- [DATASET EXTRACT]
++++++++++++++++++++

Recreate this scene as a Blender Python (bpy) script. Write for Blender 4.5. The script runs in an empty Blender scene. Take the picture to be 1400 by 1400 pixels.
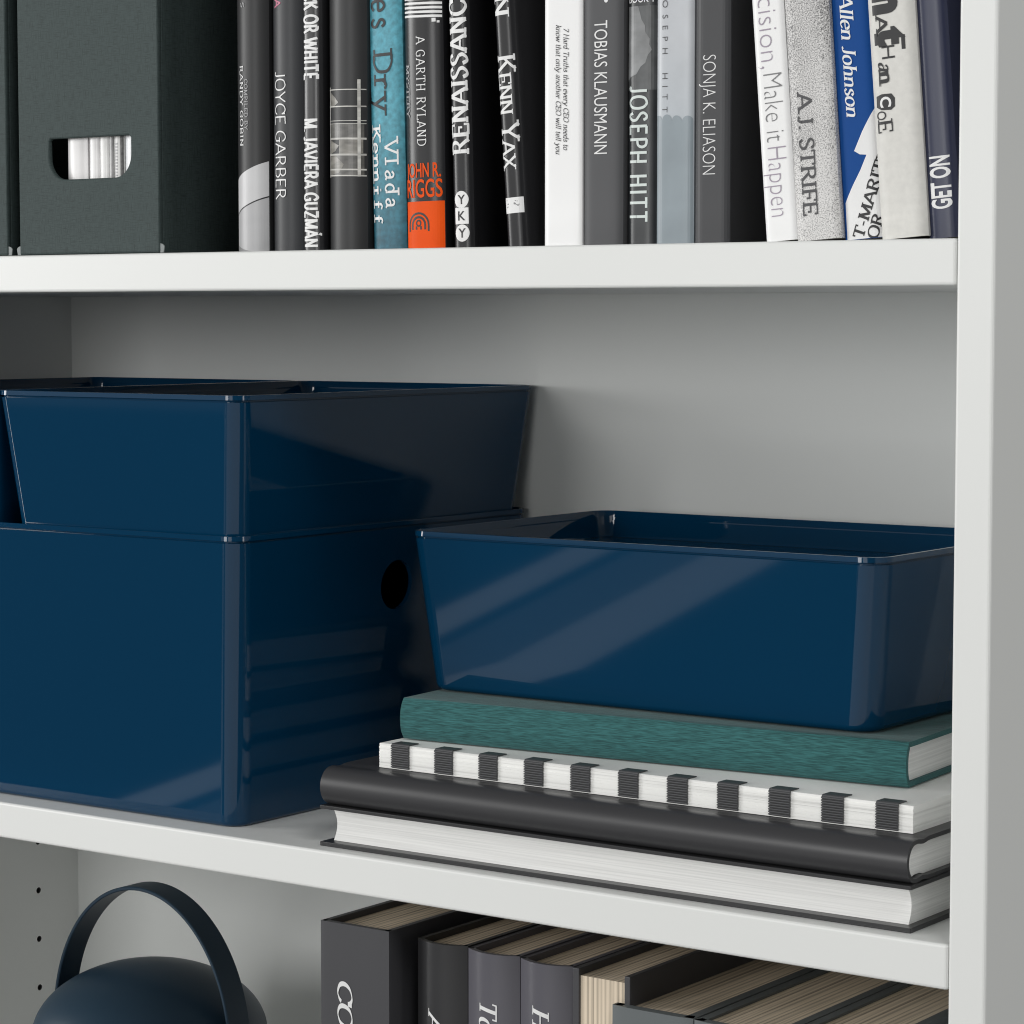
import bpy, bmesh, math, random
from mathutils import Vector, Matrix
random.seed(7)
C = bpy.context.scene
COL = C.collection
S = 0.01                                   # all dimensions below are centimetres

# ------------------------------------------------------------------ camera
cam = bpy.data.objects.new("camera", bpy.data.cameras.new("camera"))
COL.objects.link(cam)
cam.location = (48.476 * S, -98.588 * S, 34.479 * S)
cam.rotation_euler = (math.pi / 2 - 0.0734, 0.0, 0.6216)
cam.data.sensor_width = 36
cam.data.lens = 3643.67 / 1400 * 36
cam.data.clip_start = 0.05
cam.data.clip_end = 60
C.camera = cam

# ------------------------------------------------------------------ world and lamps
W = bpy.data.worlds.new("World"); C.world = W; W.use_nodes = True
W.node_tree.nodes["Background"].inputs[0].default_value = (0.98, 1.0, 0.98, 1)
W.node_tree.nodes["Background"].inputs[1].default_value = 0.075

def area(name, loc, target, sx, sy, power, color=(1, 1, 1), spread=180):
    d = bpy.data.lights.new(name, 'AREA'); d.shape = 'RECTANGLE'
    d.size = sx * S; d.size_y = sy * S; d.energy = power; d.color = color
    d.spread = math.radians(spread)
    o = bpy.data.objects.new(name, d); COL.objects.link(o)
    o.location = Vector(loc) * S
    o.rotation_euler = (Vector(target) - Vector(loc)).to_track_quat('-Z', 'Y').to_euler()
    return o

def softbox(name, az, el, dist, size, power, color=(1.0, 0.997, 0.985)):
    a, e = math.radians(az), math.radians(el)
    t = Vector((-30, 8, 22))
    p = t + dist * Vector((math.sin(a) * math.cos(e), -math.cos(a) * math.cos(e), math.sin(e)))
    return area(name, p, t, size, size, power, color)
softbox("window_light", -58, 9, 470, 155, 105)
softbox("front_light", -14, 9, 340, 100, 30)
softbox("front_light", 10, 8, 320, 105, 7)
softbox("room_light", 55, 42, 320, 105, 23.5)
softbox("side_light", 88, 8, 320, 105, 19.5)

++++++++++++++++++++

- [THE TASK] Reproduce each line exactly as it appears, omitting the pictures.

- [RESPONSE TO THE TASK]
Recreate this scene as a Blender Python (bpy) script. Write for Blender 4.5. The script runs in an empty Blender scene. Take the picture to be 1400 by 1400 pixels.
import bpy, bmesh, math, random
from mathutils import Vector, Matrix
random.seed(7)
C = bpy.context.scene
COL = C.collection
S = 0.01                                   # all dimensions below are centimetres

# ------------------------------------------------------------------ camera
cam = bpy.data.objects.new("camera", bpy.data.cameras.new("camera"))
COL.objects.link(cam)
cam.location = (48.476 * S, -98.588 * S, 34.479 * S)
cam.rotation_euler = (math.pi / 2 - 0.0734, 0.0, 0.6216)
cam.data.sensor_width = 36
cam.data.lens = 3643.67 / 1400 * 36
cam.data.clip_start = 0.05
cam.data.clip_end = 60
C.camera = cam

# ------------------------------------------------------------------ world and lamps
W = bpy.data.worlds.new("World"); C.world = W; W.use_nodes = True
W.node_tree.nodes["Background"].inputs[0].default_value = (0.98, 1.0, 0.98, 1)
W.node_tree.nodes["Background"].inputs[1].default_value = 0.075

def area(name, loc, target, sx, sy, power, color=(1, 1, 1), spread=180):
    d = bpy.data.lights.new(name, 'AREA'); d.shape = 'RECTANGLE'
    d.size = sx * S; d.size_y = sy * S; d.energy = power; d.color = color
    d.spread = math.radians(spread)
    o = bpy.data.objects.new(name, d); COL.objects.link(o)
    o.location = Vector(loc) * S
    o.rotation_euler = (Vector(target) - Vector(loc)).to_track_quat('-Z', 'Y').to_euler()
    return o

def softbox(name, az, el, dist, size, power, color=(1.0, 0.997, 0.985)):
    a, e = math.radians(az), math.radians(el)
    t = Vector((-30, 8, 22))
    p = t + dist * Vector((math.sin(a) * math.cos(e), -math.cos(a) * math.cos(e), math.sin(e)))
    return area(name, p, t, size, size, power, color)
softbox("window_light", -58, 9, 470, 155, 105)
softbox("front_light", -14, 9, 340, 100, 30)
softbox("front_light", 10, 8, 320, 105, 7)
softbox("room_light", 55, 42, 320, 105, 23.5)
softbox("side_light", 88, 8, 320, 105, 19.5)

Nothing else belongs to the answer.